Most of you were able to
sample the variety of terrain this area has to
offer in favourable weather. Some will remember
Wheal Florence mining strip in rain and
mist and gorse! The green was at the longer
end of the course range to give competitors an
opportunity to go into Wheal Florence. I hope you
found it worth it. I had not foreseen that the
hill at the end and the resultant oxygen
starvation would lead to mistakes by some
competitors on the final woodland circuit.
The yellow and orange map
were printed at a larger scale of 1:7500.

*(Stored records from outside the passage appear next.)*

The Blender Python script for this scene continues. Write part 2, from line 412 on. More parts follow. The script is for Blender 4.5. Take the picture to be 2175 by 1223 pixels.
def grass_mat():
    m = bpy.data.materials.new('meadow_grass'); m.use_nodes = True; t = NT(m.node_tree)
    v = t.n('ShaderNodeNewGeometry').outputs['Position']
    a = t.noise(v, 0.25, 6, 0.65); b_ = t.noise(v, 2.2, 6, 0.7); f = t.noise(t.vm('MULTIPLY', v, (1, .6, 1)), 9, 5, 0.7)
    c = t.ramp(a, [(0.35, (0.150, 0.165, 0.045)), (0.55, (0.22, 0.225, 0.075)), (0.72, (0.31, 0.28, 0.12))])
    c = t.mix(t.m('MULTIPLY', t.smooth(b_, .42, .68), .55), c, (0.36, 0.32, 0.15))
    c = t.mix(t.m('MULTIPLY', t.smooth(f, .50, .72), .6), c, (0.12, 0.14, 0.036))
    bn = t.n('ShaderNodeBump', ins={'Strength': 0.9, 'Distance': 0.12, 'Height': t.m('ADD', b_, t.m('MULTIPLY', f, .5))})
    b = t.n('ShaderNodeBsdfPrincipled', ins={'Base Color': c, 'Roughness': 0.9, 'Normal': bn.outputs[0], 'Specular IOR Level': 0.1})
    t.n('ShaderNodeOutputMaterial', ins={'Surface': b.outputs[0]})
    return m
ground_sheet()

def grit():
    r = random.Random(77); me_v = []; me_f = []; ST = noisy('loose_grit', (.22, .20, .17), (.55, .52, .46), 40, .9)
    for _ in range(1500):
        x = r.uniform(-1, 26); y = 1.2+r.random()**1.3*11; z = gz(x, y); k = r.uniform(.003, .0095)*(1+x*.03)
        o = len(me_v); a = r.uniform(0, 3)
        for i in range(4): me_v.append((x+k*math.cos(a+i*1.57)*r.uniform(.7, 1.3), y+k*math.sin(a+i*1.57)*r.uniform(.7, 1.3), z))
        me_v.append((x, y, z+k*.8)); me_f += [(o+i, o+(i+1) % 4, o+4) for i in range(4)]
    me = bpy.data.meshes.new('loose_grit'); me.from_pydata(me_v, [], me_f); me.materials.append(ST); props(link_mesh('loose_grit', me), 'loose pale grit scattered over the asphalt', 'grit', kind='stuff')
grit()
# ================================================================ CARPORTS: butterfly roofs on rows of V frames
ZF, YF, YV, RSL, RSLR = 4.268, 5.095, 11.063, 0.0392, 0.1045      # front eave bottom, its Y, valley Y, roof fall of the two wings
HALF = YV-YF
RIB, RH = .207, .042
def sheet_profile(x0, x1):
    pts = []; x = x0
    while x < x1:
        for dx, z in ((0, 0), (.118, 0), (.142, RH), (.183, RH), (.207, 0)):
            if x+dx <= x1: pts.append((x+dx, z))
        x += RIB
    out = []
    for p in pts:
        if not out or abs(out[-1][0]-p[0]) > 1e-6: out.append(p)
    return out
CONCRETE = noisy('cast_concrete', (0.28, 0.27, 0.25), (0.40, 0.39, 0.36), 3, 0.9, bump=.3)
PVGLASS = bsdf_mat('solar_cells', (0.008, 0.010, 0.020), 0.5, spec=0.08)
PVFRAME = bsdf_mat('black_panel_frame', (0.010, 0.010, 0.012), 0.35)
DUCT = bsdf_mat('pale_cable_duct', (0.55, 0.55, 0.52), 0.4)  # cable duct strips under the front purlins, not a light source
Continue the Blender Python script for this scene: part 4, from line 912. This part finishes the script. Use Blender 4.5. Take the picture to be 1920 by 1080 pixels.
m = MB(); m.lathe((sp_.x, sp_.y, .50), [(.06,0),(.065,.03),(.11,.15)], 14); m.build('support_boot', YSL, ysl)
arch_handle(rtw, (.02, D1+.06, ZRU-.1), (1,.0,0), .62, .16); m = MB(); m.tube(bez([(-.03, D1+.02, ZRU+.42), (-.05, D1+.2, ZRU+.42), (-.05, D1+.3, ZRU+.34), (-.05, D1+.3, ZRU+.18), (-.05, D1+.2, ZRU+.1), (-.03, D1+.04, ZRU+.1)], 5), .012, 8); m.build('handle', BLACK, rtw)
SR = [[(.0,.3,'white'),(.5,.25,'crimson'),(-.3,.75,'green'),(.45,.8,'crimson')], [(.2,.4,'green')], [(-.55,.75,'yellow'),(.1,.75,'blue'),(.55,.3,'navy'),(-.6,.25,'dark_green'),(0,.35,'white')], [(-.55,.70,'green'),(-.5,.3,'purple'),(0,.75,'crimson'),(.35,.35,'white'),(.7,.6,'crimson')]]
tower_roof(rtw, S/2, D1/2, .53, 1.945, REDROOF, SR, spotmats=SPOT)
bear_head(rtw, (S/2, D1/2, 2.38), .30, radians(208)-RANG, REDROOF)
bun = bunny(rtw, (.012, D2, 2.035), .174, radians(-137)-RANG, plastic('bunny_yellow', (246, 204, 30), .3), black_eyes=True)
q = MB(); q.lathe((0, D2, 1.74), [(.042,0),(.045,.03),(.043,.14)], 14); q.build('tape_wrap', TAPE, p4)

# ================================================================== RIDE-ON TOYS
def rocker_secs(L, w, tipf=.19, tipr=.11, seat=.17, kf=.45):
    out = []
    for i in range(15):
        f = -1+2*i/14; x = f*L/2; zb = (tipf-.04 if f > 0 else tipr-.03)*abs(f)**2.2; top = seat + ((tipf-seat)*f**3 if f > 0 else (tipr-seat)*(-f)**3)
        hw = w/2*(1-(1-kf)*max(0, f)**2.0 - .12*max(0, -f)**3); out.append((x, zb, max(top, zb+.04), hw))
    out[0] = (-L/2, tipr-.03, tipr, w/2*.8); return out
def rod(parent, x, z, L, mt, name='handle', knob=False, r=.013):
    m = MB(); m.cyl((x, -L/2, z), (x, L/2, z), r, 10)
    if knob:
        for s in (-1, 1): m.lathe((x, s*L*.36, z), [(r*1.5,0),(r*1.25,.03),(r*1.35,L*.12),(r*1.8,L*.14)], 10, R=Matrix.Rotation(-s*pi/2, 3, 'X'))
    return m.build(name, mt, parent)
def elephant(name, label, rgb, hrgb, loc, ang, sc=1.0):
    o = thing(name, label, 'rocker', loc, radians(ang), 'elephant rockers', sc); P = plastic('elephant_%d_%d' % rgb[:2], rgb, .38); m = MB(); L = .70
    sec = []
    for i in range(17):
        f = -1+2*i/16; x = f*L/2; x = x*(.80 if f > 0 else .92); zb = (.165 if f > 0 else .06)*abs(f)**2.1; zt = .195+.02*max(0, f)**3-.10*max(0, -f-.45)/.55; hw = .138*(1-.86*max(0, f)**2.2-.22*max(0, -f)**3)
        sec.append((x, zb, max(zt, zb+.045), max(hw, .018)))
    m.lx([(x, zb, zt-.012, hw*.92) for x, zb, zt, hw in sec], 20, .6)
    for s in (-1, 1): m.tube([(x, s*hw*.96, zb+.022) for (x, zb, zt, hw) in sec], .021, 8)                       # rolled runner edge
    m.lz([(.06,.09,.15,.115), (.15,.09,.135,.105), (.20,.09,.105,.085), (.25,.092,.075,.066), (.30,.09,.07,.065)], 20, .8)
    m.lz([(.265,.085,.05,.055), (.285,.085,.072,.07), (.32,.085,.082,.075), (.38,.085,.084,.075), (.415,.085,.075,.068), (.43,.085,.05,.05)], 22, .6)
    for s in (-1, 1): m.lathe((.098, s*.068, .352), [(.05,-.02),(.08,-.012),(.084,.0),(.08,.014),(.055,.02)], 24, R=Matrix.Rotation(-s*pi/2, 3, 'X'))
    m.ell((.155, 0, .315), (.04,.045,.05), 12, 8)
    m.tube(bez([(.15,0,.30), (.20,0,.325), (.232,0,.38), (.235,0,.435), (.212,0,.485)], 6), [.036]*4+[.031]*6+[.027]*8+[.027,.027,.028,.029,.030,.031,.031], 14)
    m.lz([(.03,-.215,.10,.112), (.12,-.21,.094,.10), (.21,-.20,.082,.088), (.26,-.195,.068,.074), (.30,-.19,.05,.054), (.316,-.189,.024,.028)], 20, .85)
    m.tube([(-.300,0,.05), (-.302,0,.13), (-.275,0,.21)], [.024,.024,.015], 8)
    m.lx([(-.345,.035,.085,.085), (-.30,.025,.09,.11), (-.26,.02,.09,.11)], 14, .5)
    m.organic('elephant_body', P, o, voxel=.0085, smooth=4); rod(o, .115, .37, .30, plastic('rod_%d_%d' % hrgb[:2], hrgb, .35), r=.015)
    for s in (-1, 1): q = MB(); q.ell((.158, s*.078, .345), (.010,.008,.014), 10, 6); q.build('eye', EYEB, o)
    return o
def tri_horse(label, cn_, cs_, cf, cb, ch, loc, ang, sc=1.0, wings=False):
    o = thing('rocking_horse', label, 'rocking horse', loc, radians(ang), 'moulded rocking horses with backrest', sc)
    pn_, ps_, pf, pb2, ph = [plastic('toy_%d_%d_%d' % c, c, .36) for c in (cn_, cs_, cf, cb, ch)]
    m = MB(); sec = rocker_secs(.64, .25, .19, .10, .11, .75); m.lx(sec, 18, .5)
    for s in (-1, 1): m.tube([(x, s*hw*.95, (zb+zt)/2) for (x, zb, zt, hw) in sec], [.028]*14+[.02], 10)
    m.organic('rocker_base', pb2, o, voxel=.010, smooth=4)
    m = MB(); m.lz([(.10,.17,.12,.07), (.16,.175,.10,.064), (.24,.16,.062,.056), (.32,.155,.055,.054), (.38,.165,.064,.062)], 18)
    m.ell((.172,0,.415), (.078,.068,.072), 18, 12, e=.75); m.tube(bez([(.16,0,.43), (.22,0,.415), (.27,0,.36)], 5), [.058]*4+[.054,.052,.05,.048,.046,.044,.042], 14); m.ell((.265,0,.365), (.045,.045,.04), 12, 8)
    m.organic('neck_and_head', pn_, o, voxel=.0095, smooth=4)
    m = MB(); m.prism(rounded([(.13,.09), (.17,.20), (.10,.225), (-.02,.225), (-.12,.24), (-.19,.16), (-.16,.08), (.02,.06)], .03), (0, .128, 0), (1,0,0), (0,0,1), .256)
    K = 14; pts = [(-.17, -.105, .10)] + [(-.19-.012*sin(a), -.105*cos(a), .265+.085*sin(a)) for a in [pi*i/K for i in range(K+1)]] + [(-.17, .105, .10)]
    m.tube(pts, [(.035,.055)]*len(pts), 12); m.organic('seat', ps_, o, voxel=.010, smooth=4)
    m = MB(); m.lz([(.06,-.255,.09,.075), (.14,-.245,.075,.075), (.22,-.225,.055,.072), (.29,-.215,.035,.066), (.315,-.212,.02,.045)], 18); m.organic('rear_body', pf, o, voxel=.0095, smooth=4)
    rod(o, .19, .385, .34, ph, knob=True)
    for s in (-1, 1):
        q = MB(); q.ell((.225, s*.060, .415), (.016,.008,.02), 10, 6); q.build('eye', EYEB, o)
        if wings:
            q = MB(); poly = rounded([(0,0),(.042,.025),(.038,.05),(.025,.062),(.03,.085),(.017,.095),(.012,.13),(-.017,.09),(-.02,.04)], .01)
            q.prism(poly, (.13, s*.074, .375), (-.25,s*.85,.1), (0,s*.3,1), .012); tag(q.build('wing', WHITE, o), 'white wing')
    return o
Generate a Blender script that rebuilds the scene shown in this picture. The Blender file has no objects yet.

Unfortunately the red lining and the contours of
the steep hill were not as distinct as they could
have been. Please accept my apologies.
Thanks to Jill and Roger
Green for preparing initial armchair courses
before I could get involved and to Alan Simpson
for his support as controller particularly after
also taking on the organiser role at a late stage.
Nicholas Maxwell
Controller's Comments
The variety of terrain in
this small area is amazing, requiring competitors
to switch technique continually. I think
Nicks planning exploited the area to the
full, and the longer courses worked well. Number
48, dry ditch end, proved tricky, but did
competitors read the control description?
Sometimes the difference between success and
delayed success lies in using all the information
at your disposal. And that little adjacent nick
in the contour provided a good and very close
attack point.
Unfortunately, we
rediscovered the fact that planning the shortest
course is often the trickiest. The constraints of
paint-balling on the one side and clay-pigeon
shooting on the other, combined with a worry that
the stream can rise rapidly to a torrent,
resulted in yellow and orange courses which were
on the hard side and difficult to read on the map.
With hindsight, smiley faces would have helped.